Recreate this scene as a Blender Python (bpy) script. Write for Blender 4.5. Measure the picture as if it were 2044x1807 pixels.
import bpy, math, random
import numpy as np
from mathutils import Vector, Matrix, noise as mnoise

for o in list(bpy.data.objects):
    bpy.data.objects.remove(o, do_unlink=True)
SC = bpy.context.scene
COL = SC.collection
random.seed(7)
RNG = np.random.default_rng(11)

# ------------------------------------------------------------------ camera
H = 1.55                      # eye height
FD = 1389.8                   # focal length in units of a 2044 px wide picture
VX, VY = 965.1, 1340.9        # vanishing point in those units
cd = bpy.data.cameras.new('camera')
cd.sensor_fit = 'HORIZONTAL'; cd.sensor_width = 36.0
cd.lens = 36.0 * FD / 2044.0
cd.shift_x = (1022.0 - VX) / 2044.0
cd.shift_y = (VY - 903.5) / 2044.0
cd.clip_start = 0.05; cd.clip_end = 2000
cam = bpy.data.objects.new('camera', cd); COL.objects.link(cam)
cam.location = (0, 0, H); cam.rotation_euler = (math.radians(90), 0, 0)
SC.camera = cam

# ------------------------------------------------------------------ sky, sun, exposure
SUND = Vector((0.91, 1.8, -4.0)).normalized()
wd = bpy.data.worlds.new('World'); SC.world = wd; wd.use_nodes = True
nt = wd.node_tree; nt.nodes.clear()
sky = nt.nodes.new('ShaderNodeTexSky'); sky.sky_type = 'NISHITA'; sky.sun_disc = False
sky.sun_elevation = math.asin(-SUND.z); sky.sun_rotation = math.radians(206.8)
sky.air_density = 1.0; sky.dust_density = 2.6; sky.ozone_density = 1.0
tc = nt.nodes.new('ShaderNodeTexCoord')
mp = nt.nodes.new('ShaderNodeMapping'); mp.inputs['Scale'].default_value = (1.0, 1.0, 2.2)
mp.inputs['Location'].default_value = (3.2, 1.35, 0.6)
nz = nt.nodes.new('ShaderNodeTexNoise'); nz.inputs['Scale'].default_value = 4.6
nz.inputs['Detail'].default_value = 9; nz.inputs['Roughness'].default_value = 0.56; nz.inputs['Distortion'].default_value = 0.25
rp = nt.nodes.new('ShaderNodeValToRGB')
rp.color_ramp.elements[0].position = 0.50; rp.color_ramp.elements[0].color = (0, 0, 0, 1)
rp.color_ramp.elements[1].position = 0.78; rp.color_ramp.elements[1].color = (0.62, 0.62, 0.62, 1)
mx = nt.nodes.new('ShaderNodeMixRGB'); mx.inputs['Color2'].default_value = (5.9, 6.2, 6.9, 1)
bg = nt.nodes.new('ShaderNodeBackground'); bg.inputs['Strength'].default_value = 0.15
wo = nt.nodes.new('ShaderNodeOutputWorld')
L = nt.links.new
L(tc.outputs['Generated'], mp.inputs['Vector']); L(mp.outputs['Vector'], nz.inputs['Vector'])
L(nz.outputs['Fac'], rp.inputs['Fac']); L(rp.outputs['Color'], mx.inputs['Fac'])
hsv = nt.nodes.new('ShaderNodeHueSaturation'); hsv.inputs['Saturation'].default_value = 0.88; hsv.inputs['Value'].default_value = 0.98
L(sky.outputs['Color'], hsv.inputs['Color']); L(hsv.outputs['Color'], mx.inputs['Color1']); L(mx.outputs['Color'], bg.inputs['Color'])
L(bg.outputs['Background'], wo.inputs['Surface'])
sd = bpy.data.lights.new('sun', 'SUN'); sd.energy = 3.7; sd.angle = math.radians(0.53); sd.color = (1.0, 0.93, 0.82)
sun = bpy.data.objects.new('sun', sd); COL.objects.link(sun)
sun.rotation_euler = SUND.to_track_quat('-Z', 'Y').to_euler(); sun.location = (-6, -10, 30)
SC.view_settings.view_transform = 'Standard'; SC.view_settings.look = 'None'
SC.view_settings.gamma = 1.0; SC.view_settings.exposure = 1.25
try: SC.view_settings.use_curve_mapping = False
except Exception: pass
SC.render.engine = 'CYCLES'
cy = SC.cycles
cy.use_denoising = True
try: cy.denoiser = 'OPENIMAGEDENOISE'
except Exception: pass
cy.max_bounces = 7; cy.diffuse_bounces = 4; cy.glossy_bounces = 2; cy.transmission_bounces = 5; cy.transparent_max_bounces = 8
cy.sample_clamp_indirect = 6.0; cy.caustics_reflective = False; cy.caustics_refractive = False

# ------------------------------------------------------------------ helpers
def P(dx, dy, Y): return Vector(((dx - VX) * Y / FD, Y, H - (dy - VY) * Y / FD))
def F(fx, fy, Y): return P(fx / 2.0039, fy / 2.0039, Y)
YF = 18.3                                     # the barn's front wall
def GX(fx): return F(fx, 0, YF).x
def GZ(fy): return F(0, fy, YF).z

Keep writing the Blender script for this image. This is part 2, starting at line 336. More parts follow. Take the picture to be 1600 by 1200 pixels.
----
* _WRITTEN INSTRUCTION_: Word for word, extract all the records.

* _COMPLETE RESPONSE_:
Recreate this scene as a Blender Python (bpy) script. Write for Blender 4.5. Measure the picture as if it were 2044x1807 pixels.
import bpy, math, random
import numpy as np
from mathutils import Vector, Matrix, noise as mnoise

for o in list(bpy.data.objects):
    bpy.data.objects.remove(o, do_unlink=True)
SC = bpy.context.scene
COL = SC.collection
random.seed(7)
RNG = np.random.default_rng(11)

# ------------------------------------------------------------------ camera
H = 1.55                      # eye height
FD = 1389.8                   # focal length in units of a 2044 px wide picture
VX, VY = 965.1, 1340.9        # vanishing point in those units
cd = bpy.data.cameras.new('camera')
cd.sensor_fit = 'HORIZONTAL'; cd.sensor_width = 36.0
cd.lens = 36.0 * FD / 2044.0
cd.shift_x = (1022.0 - VX) / 2044.0
cd.shift_y = (VY - 903.5) / 2044.0
cd.clip_start = 0.05; cd.clip_end = 2000
cam = bpy.data.objects.new('camera', cd); COL.objects.link(cam)
cam.location = (0, 0, H); cam.rotation_euler = (math.radians(90), 0, 0)
SC.camera = cam

# ------------------------------------------------------------------ sky, sun, exposure
SUND = Vector((0.91, 1.8, -4.0)).normalized()
wd = bpy.data.worlds.new('World'); SC.world = wd; wd.use_nodes = True
nt = wd.node_tree; nt.nodes.clear()
sky = nt.nodes.new('ShaderNodeTexSky'); sky.sky_type = 'NISHITA'; sky.sun_disc = False
sky.sun_elevation = math.asin(-SUND.z); sky.sun_rotation = math.radians(206.8)
sky.air_density = 1.0; sky.dust_density = 2.6; sky.ozone_density = 1.0
tc = nt.nodes.new('ShaderNodeTexCoord')
mp = nt.nodes.new('ShaderNodeMapping'); mp.inputs['Scale'].default_value = (1.0, 1.0, 2.2)
mp.inputs['Location'].default_value = (3.2, 1.35, 0.6)
nz = nt.nodes.new('ShaderNodeTexNoise'); nz.inputs['Scale'].default_value = 4.6
nz.inputs['Detail'].default_value = 9; nz.inputs['Roughness'].default_value = 0.56; nz.inputs['Distortion'].default_value = 0.25
rp = nt.nodes.new('ShaderNodeValToRGB')
rp.color_ramp.elements[0].position = 0.50; rp.color_ramp.elements[0].color = (0, 0, 0, 1)
rp.color_ramp.elements[1].position = 0.78; rp.color_ramp.elements[1].color = (0.62, 0.62, 0.62, 1)
mx = nt.nodes.new('ShaderNodeMixRGB'); mx.inputs['Color2'].default_value = (5.9, 6.2, 6.9, 1)
bg = nt.nodes.new('ShaderNodeBackground'); bg.inputs['Strength'].default_value = 0.15
wo = nt.nodes.new('ShaderNodeOutputWorld')
L = nt.links.new
L(tc.outputs['Generated'], mp.inputs['Vector']); L(mp.outputs['Vector'], nz.inputs['Vector'])
L(nz.outputs['Fac'], rp.inputs['Fac']); L(rp.outputs['Color'], mx.inputs['Fac'])
hsv = nt.nodes.new('ShaderNodeHueSaturation'); hsv.inputs['Saturation'].default_value = 0.88; hsv.inputs['Value'].default_value = 0.98
L(sky.outputs['Color'], hsv.inputs['Color']); L(hsv.outputs['Color'], mx.inputs['Color1']); L(mx.outputs['Color'], bg.inputs['Color'])
L(bg.outputs['Background'], wo.inputs['Surface'])
sd = bpy.data.lights.new('sun', 'SUN'); sd.energy = 3.7; sd.angle = math.radians(0.53); sd.color = (1.0, 0.93, 0.82)
sun = bpy.data.objects.new('sun', sd); COL.objects.link(sun)
sun.rotation_euler = SUND.to_track_quat('-Z', 'Y').to_euler(); sun.location = (-6, -10, 30)
SC.view_settings.view_transform = 'Standard'; SC.view_settings.look = 'None'
SC.view_settings.gamma = 1.0; SC.view_settings.exposure = 1.25
try: SC.view_settings.use_curve_mapping = False
except Exception: pass
SC.render.engine = 'CYCLES'
cy = SC.cycles
cy.use_denoising = True
try: cy.denoiser = 'OPENIMAGEDENOISE'
except Exception: pass
cy.max_bounces = 7; cy.diffuse_bounces = 4; cy.glossy_bounces = 2; cy.transmission_bounces = 5; cy.transparent_max_bounces = 8
cy.sample_clamp_indirect = 6.0; cy.caustics_reflective = False; cy.caustics_refractive = False

# ------------------------------------------------------------------ helpers
def P(dx, dy, Y): return Vector(((dx - VX) * Y / FD, Y, H - (dy - VY) * Y / FD))
def F(fx, fy, Y): return P(fx / 2.0039, fy / 2.0039, Y)
YF = 18.3                                     # the barn's front wall
def GX(fx): return F(fx, 0, YF).x
def GZ(fy): return F(0, fy, YF).z

Keep writing the Blender script for this image. This is part 2, starting at line 336. More parts follow. Take the picture to be 1600 by 1200 pixels.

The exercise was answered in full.